There are two very different accounts of what prompted a Ferguson, Missouri police officer to shoot and kill Michael Brown on Saturday. The unnamed police officer who shot the 18-year-old claims he was “physically assaulted.” Witnesses said Brown had his hands in the air to show he was unarmed, and the officer fired from 35 feet away.
Before Brown, there was 16-year-old Kimani Gray, 19-year-old Kendrec McDade, and countless other unarmed African Americans killed by police gunfire. We don’t need to know the outcome of the FBI’s investigation and the Department of Justice’s separate “fulsome review” into civil rights violations to recognize the racism in our justice system.
But racial bias also factors into officers’ split-second decision to shoot a suspect.
Social science research shows that, in video simulations, people are more likely to shoot black men. The participants—often undergraduate students, both black and white—play a simulation where they press “shoot” if they think the white or black suspect holds a gun. Consistently, psychologists have found the students more likely to shoot the unarmed black person over an unarmed white person.
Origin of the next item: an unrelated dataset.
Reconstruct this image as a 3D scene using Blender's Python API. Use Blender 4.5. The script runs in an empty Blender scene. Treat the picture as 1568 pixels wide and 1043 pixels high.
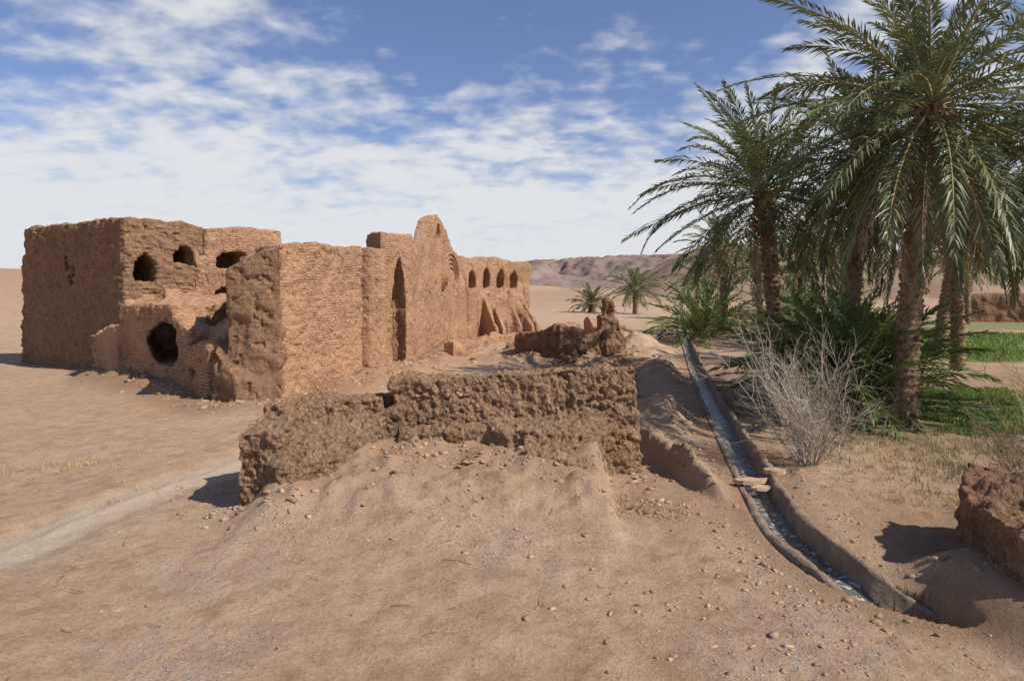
import bpy, bmesh, math, random
import numpy as np
from mathutils import Vector
random.seed(7); rng=np.random.default_rng(11)
scene=bpy.context.scene
col=scene.collection

# ------------------------------------------------------------------ noise
def _hash(ix,iy,iz):
    n=(ix.astype(np.uint32)*np.uint32(73856093))^(iy.astype(np.uint32)*np.uint32(19349663))^(iz.astype(np.uint32)*np.uint32(83492791))
    n^=n>>np.uint32(13); n*=np.uint32(0x5bd1e995); n^=n>>np.uint32(15); n*=np.uint32(0x27d4eb2d); n^=n>>np.uint32(14)
    return (n&np.uint32(0xffffff)).astype(np.float64)/float(0xffffff)
def vn(x,y,z):
    ix=np.floor(x).astype(np.int64); iy=np.floor(y).astype(np.int64); iz=np.floor(z).astype(np.int64)
    fx=x-ix; fy=y-iy; fz=z-iz
    ux=fx*fx*(3-2*fx); uy=fy*fy*(3-2*fy); uz=fz*fz*(3-2*fz)
    r=0
    for a in (0,1):
        wx=ux if a else 1-ux
        for b in (0,1):
            wy=uy if b else 1-uy
            for c in (0,1):
                wz=uz if c else 1-uz
                r=r+wx*wy*wz*_hash(ix+a,iy+b,iz+c)
    return r*2-1
def fbm(x,y,z,o=4,g=0.5):
    r=0;a=1.0;f=1.0;t=0
    for i in range(o):
        r=r+a*vn(x*f+17.3*i,y*f+5.1*i,z*f+9.7*i); t+=a; a*=g; f*=2.03
    return r/t
def ss(a,b,x):
    t=np.clip((x-a)/(b-a),0,1); return t*t*(3-2*t)

# ------------------------------------------------------------------ material helpers
def new_mat(name):
    m=bpy.data.materials.new(name); m.use_nodes=True
    nt=m.node_tree; b=nt.nodes['Principled BSDF']
    b.inputs['Roughness'].default_value=0.95
    b.inputs['Specular IOR Level'].default_value=0.1
    return m,nt,b
def N(nt,t,**k):
    n=nt.nodes.new(t)
    for a,v in k.items(): setattr(n,a,v)
    return n
def noise(nt,vec,scale,detail=5,rough=.55,dist=0):
    n=N(nt,'ShaderNodeTexNoise'); n.inputs['Scale'].default_value=scale; n.inputs['Detail'].default_value=detail
    n.inputs['Roughness'].default_value=rough; n.inputs['Distortion'].default_value=dist
    if vec: nt.links.new(vec,n.inputs['Vector'])
    return n
def mix(nt,fac,a,b,mode='MIX'):
    m=N(nt,'ShaderNodeMix',data_type='RGBA',blend_type=mode)
    for s,v in ((m.inputs[0],fac),(m.inputs[6],a),(m.inputs[7],b)):
        if isinstance(v,(int,float)): s.default_value=v
        elif isinstance(v,tuple): s.default_value=(*v,1)
        else: nt.links.new(v,s)
    return m.outputs[2]
def math_n(nt,op,a,b=None,clamp=False):
    m=N(nt,'ShaderNodeMath',operation=op,use_clamp=clamp)
    for i,v in enumerate((a,b)):
        if v is None: continue
        if isinstance(v,(int,float)): m.inputs[i].default_value=v
        else: nt.links.new(v,m.inputs[i])
    return m.outputs[0]
def maprange(nt,v,a,b,c=0,d=1,smooth=True):
    m=N(nt,'ShaderNodeMapRange')
    if smooth: m.interpolation_type='SMOOTHSTEP'
    nt.links.new(v,m.inputs[0])
    for i,x in zip((1,2,3,4),(a,b,c,d)): m.inputs[i].default_value=x
    return m.outputs[0]
def bump(nt,h,strength,dist,prev=None):
    b=N(nt,'ShaderNodeBump'); b.inputs['Strength'].default_value=strength; b.inputs['Distance'].default_value=dist
    nt.links.new(h,b.inputs['Height'])
    if prev: nt.links.new(prev,b.inputs['Normal'])
    return b.outputs['Normal']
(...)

For example, a study published in 2002 from the University of Colorado at Boulder and University of Chicago found that white undergraduates had higher error rates when it came to unarmed African American suspects (1.45 per 20 trials compared to 1.23 for unarmed white suspects).
Police officers who play the simulations have similar results. In a 2005 study from Florida State University researchers, a mostly white, mostly male group of officers in Florida were statistically more likely to let armed white suspects slip while shooting unarmed black suspects instead.
Police in that study shot fewer unarmed suspects than the undergraduates did, a difference attributable to professional training. The more complicated and demanding the training, the researchers found, the more practice officers have in ignoring irrelevant information—including stereotypes. According to a comprehensive comparison of police vs. civilian shooting rates published in the Journal of Personality and Social Psychology, training makes an even clearer difference. Though police officers took longer to decide whether to shoot if the person was black, that analysis found trained officers weren't influenced by race when it actually came to pulling the trigger.
We don’t know how this translates in real-world situations. Split-second decision making is a lot more complicated outside the lab, where there are more distractions and the situation is actually life-threatening. Even though police do incorporate quick-decision training with shooting targets at academy training, they still occasionally kill an unarmed person in real life. Michael Brown was just the latest one.